Basilika yang dibangun pada 1506 ini begitu besar, begitu menawan dan begitu indah.

Seperti disebut Massimo Carducci, di tempat suci ini pun ada dua jenis pengunjung, yakni turis yang memang ingin mengagumi keindahan kebudayaan dan turis yang datang untuk 'berdialog' dengan Sang Pencipta.

Tak kalah indahnya adalah Colosseum yang dibangun pada 70 Sebelum Masehi dan menjulang ke langit dengan puncak berbentuk setengah lingkaran.

Bagi yang pernah menyaksikan film Gladiator yang dibintangi aktor Russel Crowe, situs nyata Colosseum menjadi pembuktian bagi imaji kolosal seperti tergambar dalam film itu.  Faktanya, Colosseum memang keindahan yang kolosal.

Kendati panggung utama yang ribuan tahun silam menjadi medan para gladiator saling mencabut nyawa, tengah direnovasi, kemegahan situs kuno ini tak surut sedikit pun.

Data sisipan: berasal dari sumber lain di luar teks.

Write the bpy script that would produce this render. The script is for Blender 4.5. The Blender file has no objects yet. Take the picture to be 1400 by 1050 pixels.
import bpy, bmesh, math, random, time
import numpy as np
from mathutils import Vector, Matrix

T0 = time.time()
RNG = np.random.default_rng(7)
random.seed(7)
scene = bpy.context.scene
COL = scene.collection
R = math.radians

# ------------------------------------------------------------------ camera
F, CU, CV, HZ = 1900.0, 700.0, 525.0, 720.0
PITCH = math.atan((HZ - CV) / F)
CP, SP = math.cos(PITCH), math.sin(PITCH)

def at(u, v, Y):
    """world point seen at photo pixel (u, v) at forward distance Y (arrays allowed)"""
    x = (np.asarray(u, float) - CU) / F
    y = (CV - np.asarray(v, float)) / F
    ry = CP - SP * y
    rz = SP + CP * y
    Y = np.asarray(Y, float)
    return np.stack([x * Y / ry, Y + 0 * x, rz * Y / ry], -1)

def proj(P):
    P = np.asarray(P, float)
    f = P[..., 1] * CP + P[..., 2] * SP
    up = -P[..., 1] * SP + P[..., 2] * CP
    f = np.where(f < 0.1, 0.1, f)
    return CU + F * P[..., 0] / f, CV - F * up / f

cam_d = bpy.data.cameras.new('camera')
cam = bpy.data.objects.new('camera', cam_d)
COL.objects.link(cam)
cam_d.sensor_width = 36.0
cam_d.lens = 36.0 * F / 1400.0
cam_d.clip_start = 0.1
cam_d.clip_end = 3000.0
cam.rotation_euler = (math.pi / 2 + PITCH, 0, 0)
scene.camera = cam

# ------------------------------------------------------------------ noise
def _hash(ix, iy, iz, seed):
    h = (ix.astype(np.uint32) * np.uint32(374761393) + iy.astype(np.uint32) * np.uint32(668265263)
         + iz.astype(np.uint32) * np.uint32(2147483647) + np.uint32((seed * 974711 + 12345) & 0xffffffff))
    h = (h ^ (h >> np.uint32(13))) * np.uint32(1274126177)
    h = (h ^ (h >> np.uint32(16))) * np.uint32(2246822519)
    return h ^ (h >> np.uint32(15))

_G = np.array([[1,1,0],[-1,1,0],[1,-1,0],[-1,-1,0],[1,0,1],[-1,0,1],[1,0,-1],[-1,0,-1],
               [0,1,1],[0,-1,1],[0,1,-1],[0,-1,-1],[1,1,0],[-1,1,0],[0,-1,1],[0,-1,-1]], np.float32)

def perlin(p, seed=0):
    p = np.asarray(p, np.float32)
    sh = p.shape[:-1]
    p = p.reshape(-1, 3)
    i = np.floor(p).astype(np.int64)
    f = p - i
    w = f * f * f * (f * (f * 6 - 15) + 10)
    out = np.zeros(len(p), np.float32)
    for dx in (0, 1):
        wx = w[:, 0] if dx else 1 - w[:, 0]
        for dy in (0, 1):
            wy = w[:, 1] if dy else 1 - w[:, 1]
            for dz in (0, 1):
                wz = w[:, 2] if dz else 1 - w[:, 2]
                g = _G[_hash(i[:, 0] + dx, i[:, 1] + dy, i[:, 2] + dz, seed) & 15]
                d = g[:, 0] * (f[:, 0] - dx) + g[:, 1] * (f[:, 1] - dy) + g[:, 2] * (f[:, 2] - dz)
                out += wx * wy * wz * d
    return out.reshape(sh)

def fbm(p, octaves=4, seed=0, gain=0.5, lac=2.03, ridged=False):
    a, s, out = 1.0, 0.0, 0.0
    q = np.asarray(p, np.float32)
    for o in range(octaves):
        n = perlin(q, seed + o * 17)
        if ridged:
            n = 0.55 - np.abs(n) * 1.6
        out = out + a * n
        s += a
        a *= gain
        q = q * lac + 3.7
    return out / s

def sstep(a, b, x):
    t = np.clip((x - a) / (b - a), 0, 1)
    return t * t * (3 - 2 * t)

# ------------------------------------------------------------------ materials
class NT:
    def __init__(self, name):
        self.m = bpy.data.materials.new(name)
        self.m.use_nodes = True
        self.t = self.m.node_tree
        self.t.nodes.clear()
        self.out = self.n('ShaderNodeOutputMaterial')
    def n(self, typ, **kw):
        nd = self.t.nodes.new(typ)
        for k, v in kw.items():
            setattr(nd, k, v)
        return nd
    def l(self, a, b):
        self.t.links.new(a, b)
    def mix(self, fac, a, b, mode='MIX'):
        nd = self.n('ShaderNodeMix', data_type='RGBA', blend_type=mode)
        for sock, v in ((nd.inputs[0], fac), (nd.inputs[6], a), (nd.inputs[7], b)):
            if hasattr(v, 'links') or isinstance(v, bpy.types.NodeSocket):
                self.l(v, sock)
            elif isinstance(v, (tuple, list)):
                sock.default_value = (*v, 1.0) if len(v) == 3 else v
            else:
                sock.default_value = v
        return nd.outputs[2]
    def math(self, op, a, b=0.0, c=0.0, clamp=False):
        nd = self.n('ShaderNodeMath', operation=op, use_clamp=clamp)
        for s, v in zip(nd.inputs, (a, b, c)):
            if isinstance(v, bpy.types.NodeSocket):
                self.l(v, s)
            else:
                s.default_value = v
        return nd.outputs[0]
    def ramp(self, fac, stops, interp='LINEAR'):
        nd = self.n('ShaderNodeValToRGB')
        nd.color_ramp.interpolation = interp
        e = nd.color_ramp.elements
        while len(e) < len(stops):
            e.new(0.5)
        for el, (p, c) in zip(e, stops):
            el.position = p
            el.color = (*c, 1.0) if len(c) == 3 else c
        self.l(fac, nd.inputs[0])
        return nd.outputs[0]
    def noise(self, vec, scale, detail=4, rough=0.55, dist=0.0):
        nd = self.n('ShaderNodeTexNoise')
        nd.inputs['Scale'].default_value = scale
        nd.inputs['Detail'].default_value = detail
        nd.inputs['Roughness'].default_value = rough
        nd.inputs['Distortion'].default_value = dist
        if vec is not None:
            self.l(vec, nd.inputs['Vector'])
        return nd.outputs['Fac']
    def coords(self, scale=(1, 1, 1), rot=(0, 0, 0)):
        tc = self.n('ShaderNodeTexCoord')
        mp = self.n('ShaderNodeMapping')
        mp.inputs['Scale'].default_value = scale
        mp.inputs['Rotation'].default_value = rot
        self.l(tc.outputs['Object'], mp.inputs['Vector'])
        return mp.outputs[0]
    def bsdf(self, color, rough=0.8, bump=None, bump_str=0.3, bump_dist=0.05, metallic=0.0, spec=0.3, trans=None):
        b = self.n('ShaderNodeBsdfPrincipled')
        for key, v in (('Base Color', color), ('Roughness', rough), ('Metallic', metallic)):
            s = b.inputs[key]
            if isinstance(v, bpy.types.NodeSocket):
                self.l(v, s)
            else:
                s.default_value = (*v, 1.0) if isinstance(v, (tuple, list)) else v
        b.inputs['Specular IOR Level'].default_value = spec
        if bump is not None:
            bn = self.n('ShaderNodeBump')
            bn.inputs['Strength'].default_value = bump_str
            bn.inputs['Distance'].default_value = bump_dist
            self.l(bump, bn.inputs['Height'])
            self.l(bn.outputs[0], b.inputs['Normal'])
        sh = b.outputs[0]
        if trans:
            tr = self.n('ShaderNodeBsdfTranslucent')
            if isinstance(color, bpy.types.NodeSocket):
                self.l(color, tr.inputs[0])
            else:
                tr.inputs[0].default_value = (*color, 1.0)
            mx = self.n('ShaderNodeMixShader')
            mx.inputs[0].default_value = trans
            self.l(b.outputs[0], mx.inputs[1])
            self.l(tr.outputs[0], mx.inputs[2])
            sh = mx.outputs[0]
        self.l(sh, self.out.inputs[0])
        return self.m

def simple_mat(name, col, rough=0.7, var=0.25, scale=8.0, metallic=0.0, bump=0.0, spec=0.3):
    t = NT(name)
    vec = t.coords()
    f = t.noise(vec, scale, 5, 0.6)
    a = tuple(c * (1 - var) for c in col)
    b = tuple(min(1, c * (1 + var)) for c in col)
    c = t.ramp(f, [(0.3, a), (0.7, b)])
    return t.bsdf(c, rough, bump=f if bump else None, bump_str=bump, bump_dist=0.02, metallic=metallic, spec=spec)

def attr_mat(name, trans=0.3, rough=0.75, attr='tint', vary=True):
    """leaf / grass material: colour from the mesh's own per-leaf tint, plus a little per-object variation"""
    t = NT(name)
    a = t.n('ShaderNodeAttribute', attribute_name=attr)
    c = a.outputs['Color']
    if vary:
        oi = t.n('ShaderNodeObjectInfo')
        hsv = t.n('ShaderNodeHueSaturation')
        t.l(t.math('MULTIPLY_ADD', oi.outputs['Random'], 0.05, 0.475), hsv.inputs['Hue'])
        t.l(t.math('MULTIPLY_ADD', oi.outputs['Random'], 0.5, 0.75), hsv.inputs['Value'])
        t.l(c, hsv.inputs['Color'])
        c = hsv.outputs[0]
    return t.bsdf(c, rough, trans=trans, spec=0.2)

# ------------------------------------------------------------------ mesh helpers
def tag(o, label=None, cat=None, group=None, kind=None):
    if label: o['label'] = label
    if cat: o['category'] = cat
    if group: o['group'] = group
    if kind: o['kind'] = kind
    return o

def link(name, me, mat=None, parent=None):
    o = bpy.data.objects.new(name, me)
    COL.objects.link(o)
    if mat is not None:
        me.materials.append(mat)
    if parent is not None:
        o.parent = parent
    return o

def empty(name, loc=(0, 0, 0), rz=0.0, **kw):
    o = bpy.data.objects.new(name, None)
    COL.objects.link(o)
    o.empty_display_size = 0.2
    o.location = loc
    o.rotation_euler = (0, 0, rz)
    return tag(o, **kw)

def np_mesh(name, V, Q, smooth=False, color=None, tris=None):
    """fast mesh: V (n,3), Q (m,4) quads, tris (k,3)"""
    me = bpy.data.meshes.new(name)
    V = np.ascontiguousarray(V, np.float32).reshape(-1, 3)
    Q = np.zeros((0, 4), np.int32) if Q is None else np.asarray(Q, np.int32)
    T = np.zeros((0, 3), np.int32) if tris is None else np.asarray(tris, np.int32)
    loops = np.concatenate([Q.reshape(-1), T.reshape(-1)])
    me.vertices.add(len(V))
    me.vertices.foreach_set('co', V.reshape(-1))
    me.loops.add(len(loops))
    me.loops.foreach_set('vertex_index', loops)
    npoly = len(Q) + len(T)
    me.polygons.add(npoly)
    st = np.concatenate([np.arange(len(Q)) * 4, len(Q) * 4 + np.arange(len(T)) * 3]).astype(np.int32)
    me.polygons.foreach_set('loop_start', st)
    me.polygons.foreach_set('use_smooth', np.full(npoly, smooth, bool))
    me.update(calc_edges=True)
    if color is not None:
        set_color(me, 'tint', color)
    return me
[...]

Berbekal 9 euro, Anda bisa mengeksploitasi kemegahan lanskap bangunan sambil melukiskan gladiator memasuki arena untuk saling membunuh atau audiens di masa purba yang bersorak sembari menaikturunkan jempol mereka, menandakan nasib si gladiator.

Pada salah satu prasasti ada lukisan tangan dari gladiator pada sisa dinding berusia ribuan tahun. Tampaknya si gladiator iseng mencorat-coret di dinding selagi menanti masuk panggung untuk membunuh atau dibunuh.

Tapi tak hanya itu yang ada di Colosseum. Selain signifkansi sejarah yang membayang-bayangi keindahannya, ada inovasi dan teknologi di baliknya yang bisa membuat orang di masa kini berdecak kagum.

"Bahkan Romawi sudah mengenal teknologi elevator," kata Massimo si pemandu.

Jika sudah begitu, diam-diam Anda bakal mengagumi para pemikir yang merancang bangunan megah di era kuno itu.

Dan memang, dari semua simbol kekekalan seni dan tingginya pencapaian kebudayaan Roma, Colosseum adalah primadonanya.